> **Objective**: Print the material below exactly as it stands, please, from its first line to the line holding "SC.render.resolution_x = 1024;", with no pictures.

---

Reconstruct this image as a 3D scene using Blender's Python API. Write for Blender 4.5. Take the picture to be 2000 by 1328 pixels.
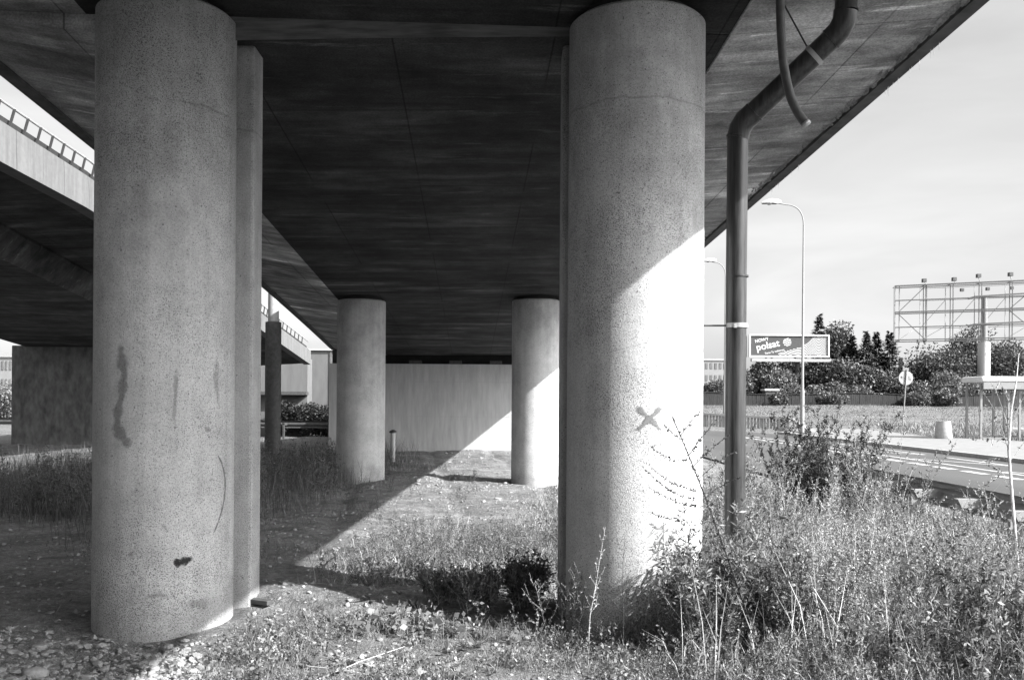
import bpy, bmesh, math, random
import numpy as np
from mathutils import Vector, Matrix
R = math.radians
rnd = random.Random(7)
rng = np.random.default_rng(7)
for o in list(bpy.data.objects): bpy.data.objects.remove(o)
SC = bpy.context.scene
COL = SC.collection

# ---------------------------------------------------------------- camera
F, CX, HY, H, ROLL = 1800.0, 1000.0, 785.0, 1.65, R(0.4)
cam = bpy.data.cameras.new('camera'); camo = bpy.data.objects.new('camera', cam); COL.objects.link(camo)
cam.sensor_width = 36; cam.lens = 36 * F / 2000; cam.shift_y = (HY - 664) / 2000
cam.clip_start = 0.05; cam.clip_end = 6000
camo.location = (0, 0, H); camo.rotation_euler = (math.pi / 2, -ROLL, 0)
SC.camera = camo
SC.render.resolution_x = 1024; SC.render.resolution_y = 679

# ---------------------------------------------------------------- light
SUN_EL = R(36); SX, SY = 0.885, -0.465
sd = Vector((SX * math.cos(SUN_EL), SY * math.cos(SUN_EL), math.sin(SUN_EL))).normalized()
w = bpy.data.worlds.new('World'); SC.world = w; w.use_nodes = True
nt = w.node_tree; nt.nodes.clear()
out = nt.nodes.new('ShaderNodeOutputWorld'); bg = nt.nodes.new('ShaderNodeBackground')
sky = nt.nodes.new('ShaderNodeTexSky'); sky.sky_type = 'NISHITA'; sky.sun_disc = False
sky.sun_elevation = SUN_EL; sky.sun_rotation = math.atan2(SX, SY); sky.dust_density = 2.5; sky.air_density = 1.0
bw = nt.nodes.new('ShaderNodeRGBToBW')
tc = nt.nodes.new('ShaderNodeTexCoord'); mp = nt.nodes.new('ShaderNodeMapping'); mp.inputs['Scale'].default_value = (1.0, 1.0, 4.5)
ns = nt.nodes.new('ShaderNodeTexNoise'); ns.inputs['Scale'].default_value = 2.2; ns.inputs['Detail'].default_value = 6; ns.inputs['Distortion'].default_value = 0.6
mr = nt.nodes.new('ShaderNodeMapRange'); mr.inputs['From Min'].default_value = 0.42; mr.inputs['From Max'].default_value = 0.78
mr.inputs['To Min'].default_value = 1.0; mr.inputs['To Max'].default_value = 1.32
mul = nt.nodes.new('ShaderNodeMath'); mul.operation = 'MULTIPLY'
L = nt.links.new
L(tc.outputs['Generated'], mp.inputs[0]); L(mp.outputs[0], ns.inputs['Vector']); L(ns.outputs['Fac'], mr.inputs['Value'])
pw_ = nt.nodes.new('ShaderNodeMath'); pw_.operation = 'POWER'; pw_.inputs[1].default_value = 0.65
L(sky.outputs[0], bw.inputs[0]); L(bw.outputs[0], pw_.inputs[0]); L(pw_.outputs[0], mul.inputs[0]); L(mr.outputs[0], mul.inputs[1])
# hazy glow of the sky around the sun
dt = nt.nodes.new('ShaderNodeVectorMath'); dt.operation = 'DOT_PRODUCT'; dt.inputs[1].default_value = sd; L(tc.outputs['Generated'], dt.inputs[0])
cm = nt.nodes.new('ShaderNodeMath'); cm.operation = 'MAXIMUM'; cm.inputs[1].default_value = 0; L(dt.outputs['Value'], cm.inputs[0])
p4 = nt.nodes.new('ShaderNodeMath'); p4.operation = 'POWER'; p4.inputs[1].default_value = 3.0; L(cm.outputs[0], p4.inputs[0])
ma = nt.nodes.new('ShaderNodeMath'); ma.operation = 'MULTIPLY_ADD'; ma.inputs[1].default_value = 3.0; ma.inputs[2].default_value = 1.0; L(p4.outputs[0], ma.inputs[0])
m3 = nt.nodes.new('ShaderNodeMath'); m3.operation = 'MULTIPLY'; L(mul.outputs[0], m3.inputs[0]); L(ma.outputs[0], m3.inputs[1])
L(m3.outputs[0], bg.inputs['Color']); bg.inputs['Strength'].default_value = 0.135; L(bg.outputs[0], out.inputs[0])
sun = bpy.data.lights.new('sun', 'SUN'); suno = bpy.data.objects.new('sun', sun); COL.objects.link(suno)
sun.energy = 5.0; sun.angle = R(0.53); sun.color = (1, 1, 1)
suno.rotation_euler = (-sd).to_track_quat('-Z', 'Y').to_euler(); suno.location = (20, -10, 30)
SC.view_settings.view_transform = 'Standard'; SC.view_settings.look = 'None'
SC.view_settings.exposure = 1.5; SC.view_settings.gamma = 1.0
SC.cycles.max_bounces = 8; SC.cycles.diffuse_bounces = 5; SC.cycles.transparent_max_bounces = 12
SC.cycles.use_denoising = True

ca, sa = math.cos(ROLL), math.sin(ROLL)
def P(px, py, Y):
    dx, dy = (px - CX) / F, (HY - py) / F
    return Vector(((dx * ca - dy * sa) * Y, Y, H + (dx * sa + dy * ca) * Y))
def ray(px, py):
    return (P(px, py, 1.0) - Vector((0, 0, H))).normalized()
def G(px, py, z=0.0):                                  # point on the level z below a pixel
    d = ray(px, py); t = (z - H) / d.z
    return Vector((0, 0, H)) + d * t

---

> **Task solution**:
Reconstruct this image as a 3D scene using Blender's Python API. Write for Blender 4.5. Take the picture to be 2000 by 1328 pixels.
import bpy, bmesh, math, random
import numpy as np
from mathutils import Vector, Matrix
R = math.radians
rnd = random.Random(7)
rng = np.random.default_rng(7)
for o in list(bpy.data.objects): bpy.data.objects.remove(o)
SC = bpy.context.scene
COL = SC.collection

# ---------------------------------------------------------------- camera
F, CX, HY, H, ROLL = 1800.0, 1000.0, 785.0, 1.65, R(0.4)
cam = bpy.data.cameras.new('camera'); camo = bpy.data.objects.new('camera', cam); COL.objects.link(camo)
cam.sensor_width = 36; cam.lens = 36 * F / 2000; cam.shift_y = (HY - 664) / 2000
cam.clip_start = 0.05; cam.clip_end = 6000
camo.location = (0, 0, H); camo.rotation_euler = (math.pi / 2, -ROLL, 0)
SC.camera = camo
SC.render.resolution_x = 1024; SC.render.resolution_y = 679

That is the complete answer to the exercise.